Astronomy and astrophysics are filled with countless questions, and are slowly gaining some pretty impressive answers. Certainly, one of the most fundamental questions of all, one that stretches back perhaps the longest in philosophical terms in the human mind, is one of the simplest: What will become of the universe?

This elegant question is not an easy one to answer. We know that as we look out into space, we're looking back into time. The distant universe is a snapshot of what existed billions of years ago, and we do not have an accurate picture of many of the objects we see as they really are now, at this exact point in time. Knowing the status of objects in the universe in the “here and now” works very well for our solar system, for Earth, the Sun, and our family of planets, asteroids, and comets. But as we look progressively out even into our Milky Way Galaxy, we begin to see things as they were, more so as distances increase. So how do we predict what will happen well down the road in the universe's future? To predict how the cosmos will end? It is a stupefyingly difficult problem.

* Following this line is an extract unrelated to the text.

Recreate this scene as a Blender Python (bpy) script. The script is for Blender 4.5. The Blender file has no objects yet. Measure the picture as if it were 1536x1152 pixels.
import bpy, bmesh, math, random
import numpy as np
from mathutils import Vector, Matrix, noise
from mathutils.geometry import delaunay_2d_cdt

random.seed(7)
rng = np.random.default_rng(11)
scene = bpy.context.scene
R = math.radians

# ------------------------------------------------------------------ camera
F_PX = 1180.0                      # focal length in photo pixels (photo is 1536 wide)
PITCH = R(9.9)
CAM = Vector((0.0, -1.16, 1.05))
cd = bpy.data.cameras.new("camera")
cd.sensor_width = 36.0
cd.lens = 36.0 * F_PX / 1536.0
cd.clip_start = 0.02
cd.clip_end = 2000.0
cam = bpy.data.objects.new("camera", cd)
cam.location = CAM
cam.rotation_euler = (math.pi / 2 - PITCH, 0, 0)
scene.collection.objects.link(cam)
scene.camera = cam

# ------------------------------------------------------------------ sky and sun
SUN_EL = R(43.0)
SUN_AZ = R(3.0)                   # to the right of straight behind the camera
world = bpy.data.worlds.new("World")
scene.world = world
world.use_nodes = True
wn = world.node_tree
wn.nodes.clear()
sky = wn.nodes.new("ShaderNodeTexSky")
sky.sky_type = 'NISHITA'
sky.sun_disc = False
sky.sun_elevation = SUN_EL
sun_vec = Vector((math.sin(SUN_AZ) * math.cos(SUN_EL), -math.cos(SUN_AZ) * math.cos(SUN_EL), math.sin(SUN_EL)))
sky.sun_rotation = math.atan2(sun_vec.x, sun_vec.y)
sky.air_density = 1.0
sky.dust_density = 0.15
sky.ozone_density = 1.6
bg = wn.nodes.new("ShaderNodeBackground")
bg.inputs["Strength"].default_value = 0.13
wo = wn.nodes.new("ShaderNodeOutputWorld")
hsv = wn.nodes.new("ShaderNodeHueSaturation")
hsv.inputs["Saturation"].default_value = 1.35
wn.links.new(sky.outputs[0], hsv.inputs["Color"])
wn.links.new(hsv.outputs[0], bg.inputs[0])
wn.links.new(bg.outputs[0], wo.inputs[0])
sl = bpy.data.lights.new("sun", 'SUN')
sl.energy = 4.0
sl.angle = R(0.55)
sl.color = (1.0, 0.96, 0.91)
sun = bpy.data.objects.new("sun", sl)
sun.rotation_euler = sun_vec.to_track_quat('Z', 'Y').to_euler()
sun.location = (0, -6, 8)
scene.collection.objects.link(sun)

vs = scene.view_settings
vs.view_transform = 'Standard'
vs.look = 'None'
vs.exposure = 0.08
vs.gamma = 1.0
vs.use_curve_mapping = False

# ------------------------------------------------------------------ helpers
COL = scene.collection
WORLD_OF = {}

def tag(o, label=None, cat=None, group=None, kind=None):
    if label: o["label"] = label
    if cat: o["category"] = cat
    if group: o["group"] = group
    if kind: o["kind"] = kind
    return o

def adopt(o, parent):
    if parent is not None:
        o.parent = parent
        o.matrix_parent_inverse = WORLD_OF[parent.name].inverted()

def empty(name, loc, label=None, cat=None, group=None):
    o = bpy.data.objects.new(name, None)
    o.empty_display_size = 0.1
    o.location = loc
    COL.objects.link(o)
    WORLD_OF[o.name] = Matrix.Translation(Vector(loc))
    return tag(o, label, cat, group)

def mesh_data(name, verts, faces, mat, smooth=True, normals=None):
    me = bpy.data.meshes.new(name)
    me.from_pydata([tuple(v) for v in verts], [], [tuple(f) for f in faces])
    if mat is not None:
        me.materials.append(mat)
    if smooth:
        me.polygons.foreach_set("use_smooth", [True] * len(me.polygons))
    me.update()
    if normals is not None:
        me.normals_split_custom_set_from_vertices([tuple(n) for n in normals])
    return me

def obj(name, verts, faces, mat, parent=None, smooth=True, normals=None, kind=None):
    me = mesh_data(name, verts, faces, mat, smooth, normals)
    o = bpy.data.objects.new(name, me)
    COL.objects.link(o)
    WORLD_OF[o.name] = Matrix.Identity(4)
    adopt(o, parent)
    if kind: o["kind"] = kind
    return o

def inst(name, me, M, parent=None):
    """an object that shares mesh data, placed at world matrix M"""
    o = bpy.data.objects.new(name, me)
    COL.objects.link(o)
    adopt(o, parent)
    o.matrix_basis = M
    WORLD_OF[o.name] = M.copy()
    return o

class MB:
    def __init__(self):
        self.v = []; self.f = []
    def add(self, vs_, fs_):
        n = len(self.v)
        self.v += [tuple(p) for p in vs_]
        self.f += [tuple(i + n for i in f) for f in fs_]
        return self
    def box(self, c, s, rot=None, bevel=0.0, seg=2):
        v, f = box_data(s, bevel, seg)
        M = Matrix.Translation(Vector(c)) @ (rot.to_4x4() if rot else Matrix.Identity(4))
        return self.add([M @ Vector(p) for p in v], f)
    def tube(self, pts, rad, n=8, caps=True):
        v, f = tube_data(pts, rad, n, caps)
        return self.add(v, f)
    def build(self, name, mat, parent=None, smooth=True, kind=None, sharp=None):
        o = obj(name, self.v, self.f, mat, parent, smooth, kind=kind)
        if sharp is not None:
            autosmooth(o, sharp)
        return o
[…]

To predict the universe's future, astronomers would like to know all about its current physical parameters, as well as the models of cosmology that they believe most strongly in. We have already seen that the current size of the universe is at least 46 billion light-years in each direction from where we are, and that it could be larger yet if cosmic inflation theory is correct, which nearly everyone believes is so. What about the shape of space? According to general relativity, space is curved by a degree set by the average density of matter within it. So exactly how dense the universe is becomes a really big question. Space might be flat, positively curved like a balloon, or negatively curved like an equestrian saddle.

But actually measuring the shape of space is really tough. Measuring distances to and velocities of countless stars and galaxies failed to provide the answer to the universe's shape. Instead, cosmologists now look to the cosmic microwave background radiation, and subtle variabilities within it, to infer the shape of the cosmos.